National-mandate approach

In their discussion, BAEG members worked their way through another, perhaps more basic concern about whether using a national mandate (requiring summer-school attendance) usurps what many NCAA members believe should be an institutional decision.

“There is an underlying concern from some people about the autonomy of institutional decision-making in academic affairs,” said working-group Chair and UCLA Athletics Director Dan Guerrero. “The working group understands why that is important, but universities as members of the NCAA already have ceded some of their autonomy in that regard, and we believe that in this case we need national standards that are measurably connected with success.”

Others have raised concern with the financial demands a summer-school requirement might impose on institutions, but working-group members reasoned that investing resources in academic success is necessary to accomplish the group’s goals of raising basketball’s APR scores and improving graduation success.
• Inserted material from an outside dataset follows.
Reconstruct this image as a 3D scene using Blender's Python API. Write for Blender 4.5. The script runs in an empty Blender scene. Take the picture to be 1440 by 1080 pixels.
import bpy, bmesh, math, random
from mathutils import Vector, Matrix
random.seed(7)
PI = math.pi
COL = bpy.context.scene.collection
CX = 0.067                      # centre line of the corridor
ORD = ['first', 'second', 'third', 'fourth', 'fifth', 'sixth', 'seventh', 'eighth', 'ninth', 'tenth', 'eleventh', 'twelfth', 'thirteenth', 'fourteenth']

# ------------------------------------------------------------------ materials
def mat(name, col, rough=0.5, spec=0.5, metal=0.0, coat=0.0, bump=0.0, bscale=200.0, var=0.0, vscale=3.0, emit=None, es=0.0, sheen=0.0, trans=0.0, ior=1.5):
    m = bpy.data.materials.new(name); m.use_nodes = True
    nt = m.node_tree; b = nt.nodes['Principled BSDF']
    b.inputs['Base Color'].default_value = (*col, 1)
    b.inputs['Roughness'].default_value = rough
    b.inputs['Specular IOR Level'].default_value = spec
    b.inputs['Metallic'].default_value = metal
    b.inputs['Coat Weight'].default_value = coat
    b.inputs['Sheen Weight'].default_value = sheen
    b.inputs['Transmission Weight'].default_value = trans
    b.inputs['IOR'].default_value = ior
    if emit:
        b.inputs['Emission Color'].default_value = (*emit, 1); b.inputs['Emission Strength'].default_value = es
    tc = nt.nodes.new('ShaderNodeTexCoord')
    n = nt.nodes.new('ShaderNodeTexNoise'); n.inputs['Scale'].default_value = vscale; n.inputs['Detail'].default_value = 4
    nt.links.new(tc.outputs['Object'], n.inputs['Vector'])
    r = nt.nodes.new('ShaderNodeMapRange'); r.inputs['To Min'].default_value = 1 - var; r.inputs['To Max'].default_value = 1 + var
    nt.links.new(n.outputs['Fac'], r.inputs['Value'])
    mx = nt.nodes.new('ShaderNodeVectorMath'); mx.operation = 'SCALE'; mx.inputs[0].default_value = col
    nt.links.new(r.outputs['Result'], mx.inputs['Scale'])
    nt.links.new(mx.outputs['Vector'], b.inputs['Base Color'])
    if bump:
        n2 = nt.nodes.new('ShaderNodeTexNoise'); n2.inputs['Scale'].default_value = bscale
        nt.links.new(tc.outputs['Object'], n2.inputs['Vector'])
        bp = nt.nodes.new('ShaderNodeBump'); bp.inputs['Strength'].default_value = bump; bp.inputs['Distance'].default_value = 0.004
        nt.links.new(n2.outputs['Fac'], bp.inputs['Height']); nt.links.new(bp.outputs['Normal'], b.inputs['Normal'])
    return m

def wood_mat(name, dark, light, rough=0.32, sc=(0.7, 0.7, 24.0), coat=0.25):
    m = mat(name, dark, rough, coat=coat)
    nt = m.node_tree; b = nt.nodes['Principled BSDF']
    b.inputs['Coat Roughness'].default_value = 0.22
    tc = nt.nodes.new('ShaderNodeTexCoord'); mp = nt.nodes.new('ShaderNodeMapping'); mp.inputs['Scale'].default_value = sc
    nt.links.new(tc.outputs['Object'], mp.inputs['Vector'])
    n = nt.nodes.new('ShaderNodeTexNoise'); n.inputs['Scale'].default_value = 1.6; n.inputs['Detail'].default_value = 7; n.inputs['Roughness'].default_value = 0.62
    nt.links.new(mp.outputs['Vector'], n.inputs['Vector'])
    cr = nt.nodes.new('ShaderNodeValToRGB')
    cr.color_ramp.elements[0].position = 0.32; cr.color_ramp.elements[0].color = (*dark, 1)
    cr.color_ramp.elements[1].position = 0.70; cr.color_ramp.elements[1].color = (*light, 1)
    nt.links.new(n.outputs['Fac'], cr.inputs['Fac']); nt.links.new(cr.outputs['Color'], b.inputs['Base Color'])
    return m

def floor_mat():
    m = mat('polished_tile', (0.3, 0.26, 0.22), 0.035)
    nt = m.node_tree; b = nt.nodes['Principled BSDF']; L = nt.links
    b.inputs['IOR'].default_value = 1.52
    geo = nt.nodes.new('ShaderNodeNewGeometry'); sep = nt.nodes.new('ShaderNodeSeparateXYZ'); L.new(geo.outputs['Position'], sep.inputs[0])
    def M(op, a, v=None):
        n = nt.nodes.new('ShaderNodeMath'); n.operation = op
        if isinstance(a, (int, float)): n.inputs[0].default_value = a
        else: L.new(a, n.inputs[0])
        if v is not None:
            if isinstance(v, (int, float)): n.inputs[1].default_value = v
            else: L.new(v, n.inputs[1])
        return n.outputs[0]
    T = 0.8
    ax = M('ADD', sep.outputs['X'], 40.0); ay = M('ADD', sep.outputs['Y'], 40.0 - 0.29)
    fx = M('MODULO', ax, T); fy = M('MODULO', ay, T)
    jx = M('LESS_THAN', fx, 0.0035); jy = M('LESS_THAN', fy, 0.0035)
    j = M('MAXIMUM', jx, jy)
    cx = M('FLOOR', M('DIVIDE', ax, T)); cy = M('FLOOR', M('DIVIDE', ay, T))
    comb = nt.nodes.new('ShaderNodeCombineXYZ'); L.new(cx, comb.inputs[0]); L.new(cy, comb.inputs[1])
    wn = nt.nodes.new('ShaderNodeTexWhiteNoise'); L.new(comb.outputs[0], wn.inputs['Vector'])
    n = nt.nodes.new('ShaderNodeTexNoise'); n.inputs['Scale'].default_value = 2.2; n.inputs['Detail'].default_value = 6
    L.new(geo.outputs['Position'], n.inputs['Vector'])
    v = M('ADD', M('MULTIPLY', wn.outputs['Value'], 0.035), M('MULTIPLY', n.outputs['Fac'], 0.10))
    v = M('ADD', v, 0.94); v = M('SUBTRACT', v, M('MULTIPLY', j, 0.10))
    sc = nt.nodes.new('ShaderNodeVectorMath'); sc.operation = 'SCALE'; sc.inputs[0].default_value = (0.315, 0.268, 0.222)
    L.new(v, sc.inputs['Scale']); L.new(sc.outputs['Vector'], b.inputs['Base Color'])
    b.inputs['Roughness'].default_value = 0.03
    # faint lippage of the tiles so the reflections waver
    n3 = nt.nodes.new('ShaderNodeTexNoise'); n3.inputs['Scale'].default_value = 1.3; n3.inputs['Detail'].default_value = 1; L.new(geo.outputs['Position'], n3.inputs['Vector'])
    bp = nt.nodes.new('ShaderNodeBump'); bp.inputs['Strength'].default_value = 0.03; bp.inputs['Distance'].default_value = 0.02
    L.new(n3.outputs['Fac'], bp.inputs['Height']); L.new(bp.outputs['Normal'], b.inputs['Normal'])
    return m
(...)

NCAA President Myles Brand agreed that the proposal may require some additional investment from institutions, but he said it may rightfully intensify the discussion at the local level about devoting resources to academic interests. “You can’t use the academic success of student-athletes as a way to save money,” he said.

The summer-school proposal won’t be the only recommendation in the working group’s final report (due to the Division I Board of Directors by the end of the year), though it figures to be among the more significant. The working group during its August 8 meeting also talked about academic requirements for two-year transfers, issues related to the “0-for-2” phenomenon, and possible adjustments to the playing and practice season, but those discussions aren’t as far along as the summer-school model.

Guerrero said the group likely will meet again this fall, perhaps in November, to complete its work. Once the report is submitted to the Board, recommendations will make their way through the governance structure for approval before they are formally implemented.